Exercise brief ::
Take the line that contains "mb = MB(); mb.box((-4.5, -2.5, -.5), (-4.4, 11.4, 2.7));" and all lines after it, up to and including the last line of the data, and write them out exactly; nothing else belongs in the answer.

Source data ::
◇ ◇ ◇

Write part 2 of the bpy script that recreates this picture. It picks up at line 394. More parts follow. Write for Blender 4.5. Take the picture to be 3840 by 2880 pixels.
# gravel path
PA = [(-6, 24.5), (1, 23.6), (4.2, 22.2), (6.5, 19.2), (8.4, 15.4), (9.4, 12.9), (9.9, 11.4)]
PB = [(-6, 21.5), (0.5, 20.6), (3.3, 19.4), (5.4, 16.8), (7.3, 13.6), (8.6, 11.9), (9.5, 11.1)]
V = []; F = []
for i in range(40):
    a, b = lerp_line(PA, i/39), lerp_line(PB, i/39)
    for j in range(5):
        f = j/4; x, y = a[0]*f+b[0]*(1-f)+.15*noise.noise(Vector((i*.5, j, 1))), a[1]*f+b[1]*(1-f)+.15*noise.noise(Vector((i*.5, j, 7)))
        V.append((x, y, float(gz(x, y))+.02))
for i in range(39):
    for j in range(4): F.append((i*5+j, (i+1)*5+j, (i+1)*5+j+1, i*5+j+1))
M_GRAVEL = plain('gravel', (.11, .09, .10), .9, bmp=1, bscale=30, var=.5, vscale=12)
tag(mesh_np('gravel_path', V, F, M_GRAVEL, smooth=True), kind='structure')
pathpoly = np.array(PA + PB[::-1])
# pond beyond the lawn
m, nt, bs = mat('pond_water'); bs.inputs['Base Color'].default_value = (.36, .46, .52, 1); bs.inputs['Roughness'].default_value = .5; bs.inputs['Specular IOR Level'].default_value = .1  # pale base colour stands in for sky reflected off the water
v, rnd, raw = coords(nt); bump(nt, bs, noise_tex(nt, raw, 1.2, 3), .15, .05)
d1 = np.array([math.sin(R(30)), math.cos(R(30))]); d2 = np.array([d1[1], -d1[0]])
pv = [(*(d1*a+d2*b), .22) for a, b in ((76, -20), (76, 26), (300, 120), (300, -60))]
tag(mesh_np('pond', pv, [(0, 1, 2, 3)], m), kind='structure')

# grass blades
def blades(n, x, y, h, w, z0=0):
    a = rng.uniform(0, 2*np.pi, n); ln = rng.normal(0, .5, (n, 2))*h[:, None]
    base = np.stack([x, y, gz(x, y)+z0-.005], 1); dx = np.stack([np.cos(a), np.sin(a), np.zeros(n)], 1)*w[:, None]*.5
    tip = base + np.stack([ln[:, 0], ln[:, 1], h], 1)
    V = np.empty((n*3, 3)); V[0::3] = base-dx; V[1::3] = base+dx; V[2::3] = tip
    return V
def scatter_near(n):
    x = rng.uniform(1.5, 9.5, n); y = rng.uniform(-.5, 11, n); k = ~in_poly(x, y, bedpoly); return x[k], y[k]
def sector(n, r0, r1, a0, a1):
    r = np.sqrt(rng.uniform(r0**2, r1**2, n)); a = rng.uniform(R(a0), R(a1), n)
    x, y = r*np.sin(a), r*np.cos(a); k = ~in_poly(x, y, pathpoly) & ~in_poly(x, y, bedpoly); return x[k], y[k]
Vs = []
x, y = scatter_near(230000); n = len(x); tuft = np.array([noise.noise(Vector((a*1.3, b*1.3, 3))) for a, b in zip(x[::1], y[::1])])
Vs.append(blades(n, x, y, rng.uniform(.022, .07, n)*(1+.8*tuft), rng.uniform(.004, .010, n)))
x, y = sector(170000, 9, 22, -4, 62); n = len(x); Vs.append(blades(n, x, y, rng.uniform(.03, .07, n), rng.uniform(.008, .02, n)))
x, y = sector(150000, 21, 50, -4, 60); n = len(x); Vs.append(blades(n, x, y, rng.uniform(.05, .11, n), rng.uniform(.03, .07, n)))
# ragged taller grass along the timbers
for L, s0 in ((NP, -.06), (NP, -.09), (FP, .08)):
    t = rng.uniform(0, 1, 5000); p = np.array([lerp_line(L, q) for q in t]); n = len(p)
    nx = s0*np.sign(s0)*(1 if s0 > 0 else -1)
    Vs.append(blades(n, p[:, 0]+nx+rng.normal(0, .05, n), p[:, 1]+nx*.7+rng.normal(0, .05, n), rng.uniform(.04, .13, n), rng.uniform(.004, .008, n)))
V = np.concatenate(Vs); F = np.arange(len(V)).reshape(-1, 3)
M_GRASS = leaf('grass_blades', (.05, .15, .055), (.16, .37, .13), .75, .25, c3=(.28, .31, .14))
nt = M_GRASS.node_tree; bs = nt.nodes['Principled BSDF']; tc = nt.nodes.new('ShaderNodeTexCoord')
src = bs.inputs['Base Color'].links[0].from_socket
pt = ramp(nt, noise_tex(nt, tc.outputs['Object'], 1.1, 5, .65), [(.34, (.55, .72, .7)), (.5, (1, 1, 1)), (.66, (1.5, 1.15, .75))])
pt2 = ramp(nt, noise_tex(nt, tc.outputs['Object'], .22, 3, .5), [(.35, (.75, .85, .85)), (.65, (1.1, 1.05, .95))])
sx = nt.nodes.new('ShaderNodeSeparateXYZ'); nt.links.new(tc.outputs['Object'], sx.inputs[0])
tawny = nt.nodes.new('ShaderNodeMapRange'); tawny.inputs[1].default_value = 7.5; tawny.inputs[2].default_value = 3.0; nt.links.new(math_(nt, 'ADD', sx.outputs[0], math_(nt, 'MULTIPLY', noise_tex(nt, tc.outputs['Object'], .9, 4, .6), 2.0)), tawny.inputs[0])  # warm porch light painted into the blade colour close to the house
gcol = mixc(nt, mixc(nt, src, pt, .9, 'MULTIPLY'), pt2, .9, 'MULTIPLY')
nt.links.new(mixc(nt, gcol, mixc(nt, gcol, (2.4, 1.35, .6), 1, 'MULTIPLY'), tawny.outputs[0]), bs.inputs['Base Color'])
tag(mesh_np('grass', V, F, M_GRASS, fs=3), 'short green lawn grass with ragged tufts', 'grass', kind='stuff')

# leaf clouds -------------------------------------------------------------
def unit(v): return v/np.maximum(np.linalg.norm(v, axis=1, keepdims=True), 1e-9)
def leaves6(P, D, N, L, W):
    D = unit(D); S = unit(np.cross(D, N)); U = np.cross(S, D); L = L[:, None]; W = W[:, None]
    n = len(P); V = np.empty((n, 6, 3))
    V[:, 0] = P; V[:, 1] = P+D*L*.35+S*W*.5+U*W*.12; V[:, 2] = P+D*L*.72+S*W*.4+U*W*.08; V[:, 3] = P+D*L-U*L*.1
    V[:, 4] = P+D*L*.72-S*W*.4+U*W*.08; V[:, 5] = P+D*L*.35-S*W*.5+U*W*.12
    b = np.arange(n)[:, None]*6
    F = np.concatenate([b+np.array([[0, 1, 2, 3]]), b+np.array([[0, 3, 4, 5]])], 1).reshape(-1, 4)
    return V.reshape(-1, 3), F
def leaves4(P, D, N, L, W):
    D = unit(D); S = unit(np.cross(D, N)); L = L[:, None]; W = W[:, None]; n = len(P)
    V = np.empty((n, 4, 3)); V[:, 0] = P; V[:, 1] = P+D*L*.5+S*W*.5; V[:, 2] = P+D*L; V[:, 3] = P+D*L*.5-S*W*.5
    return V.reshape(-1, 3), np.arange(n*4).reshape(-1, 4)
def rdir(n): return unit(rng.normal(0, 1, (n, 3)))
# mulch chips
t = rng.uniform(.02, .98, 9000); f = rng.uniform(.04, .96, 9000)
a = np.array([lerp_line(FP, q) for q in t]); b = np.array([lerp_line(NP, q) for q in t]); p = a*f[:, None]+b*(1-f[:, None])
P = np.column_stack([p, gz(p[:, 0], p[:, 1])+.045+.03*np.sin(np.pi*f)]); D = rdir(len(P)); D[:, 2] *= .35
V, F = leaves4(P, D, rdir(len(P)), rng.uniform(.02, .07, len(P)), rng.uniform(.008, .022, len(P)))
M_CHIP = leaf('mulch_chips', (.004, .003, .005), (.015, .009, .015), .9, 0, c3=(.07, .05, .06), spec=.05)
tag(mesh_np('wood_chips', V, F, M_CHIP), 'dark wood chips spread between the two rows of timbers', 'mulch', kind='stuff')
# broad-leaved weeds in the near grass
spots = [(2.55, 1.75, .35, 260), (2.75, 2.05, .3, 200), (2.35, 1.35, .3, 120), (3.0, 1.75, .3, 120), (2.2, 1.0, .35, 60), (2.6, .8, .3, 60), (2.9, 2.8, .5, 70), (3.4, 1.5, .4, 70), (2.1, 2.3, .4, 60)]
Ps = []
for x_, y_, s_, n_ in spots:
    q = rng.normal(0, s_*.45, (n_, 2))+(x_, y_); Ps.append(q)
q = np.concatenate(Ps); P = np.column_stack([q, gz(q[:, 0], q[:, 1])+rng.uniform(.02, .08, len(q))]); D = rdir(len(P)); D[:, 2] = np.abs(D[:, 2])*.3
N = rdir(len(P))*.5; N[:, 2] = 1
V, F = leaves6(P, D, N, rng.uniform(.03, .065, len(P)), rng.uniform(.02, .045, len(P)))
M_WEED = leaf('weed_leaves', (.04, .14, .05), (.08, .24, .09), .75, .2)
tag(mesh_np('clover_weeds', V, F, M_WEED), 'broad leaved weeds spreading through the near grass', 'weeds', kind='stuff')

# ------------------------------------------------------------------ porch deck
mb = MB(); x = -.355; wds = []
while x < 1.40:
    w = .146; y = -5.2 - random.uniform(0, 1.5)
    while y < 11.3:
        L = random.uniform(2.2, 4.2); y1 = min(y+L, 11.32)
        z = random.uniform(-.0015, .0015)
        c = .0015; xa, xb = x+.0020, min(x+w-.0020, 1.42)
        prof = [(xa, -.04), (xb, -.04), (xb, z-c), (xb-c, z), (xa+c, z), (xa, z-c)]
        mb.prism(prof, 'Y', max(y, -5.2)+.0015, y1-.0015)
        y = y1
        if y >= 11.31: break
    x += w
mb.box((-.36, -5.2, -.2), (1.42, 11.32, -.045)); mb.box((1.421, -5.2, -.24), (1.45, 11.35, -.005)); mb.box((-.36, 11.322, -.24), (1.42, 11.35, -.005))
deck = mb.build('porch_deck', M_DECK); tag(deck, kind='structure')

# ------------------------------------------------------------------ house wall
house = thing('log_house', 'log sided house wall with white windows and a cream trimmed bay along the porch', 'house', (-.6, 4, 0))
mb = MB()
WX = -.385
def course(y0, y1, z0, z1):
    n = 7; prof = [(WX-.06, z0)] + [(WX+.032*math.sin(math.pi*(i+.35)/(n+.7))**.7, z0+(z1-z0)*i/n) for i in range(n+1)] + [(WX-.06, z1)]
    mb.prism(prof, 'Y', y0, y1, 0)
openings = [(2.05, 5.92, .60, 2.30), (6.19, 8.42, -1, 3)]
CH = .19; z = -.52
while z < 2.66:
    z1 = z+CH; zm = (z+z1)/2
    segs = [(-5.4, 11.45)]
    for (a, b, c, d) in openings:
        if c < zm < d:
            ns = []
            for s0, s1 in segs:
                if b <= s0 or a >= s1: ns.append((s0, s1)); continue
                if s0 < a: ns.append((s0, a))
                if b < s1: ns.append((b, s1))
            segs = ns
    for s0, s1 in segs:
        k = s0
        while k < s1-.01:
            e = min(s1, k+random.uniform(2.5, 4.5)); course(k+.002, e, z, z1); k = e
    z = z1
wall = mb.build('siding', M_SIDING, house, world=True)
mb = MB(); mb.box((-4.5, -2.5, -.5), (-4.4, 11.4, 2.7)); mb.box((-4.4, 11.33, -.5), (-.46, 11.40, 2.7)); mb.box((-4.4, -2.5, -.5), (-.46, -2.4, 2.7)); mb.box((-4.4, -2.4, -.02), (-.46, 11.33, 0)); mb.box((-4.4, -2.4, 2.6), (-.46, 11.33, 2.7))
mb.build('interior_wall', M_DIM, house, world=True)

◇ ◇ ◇

Solution to the exercise ::
mb = MB(); mb.box((-4.5, -2.5, -.5), (-4.4, 11.4, 2.7)); mb.box((-4.4, 11.33, -.5), (-.46, 11.40, 2.7)); mb.box((-4.4, -2.5, -.5), (-.46, -2.4, 2.7)); mb.box((-4.4, -2.4, -.02), (-.46, 11.33, 0)); mb.box((-4.4, -2.4, 2.6), (-.46, 11.33, 2.7))
mb.build('interior_wall', M_DIM, house, world=True)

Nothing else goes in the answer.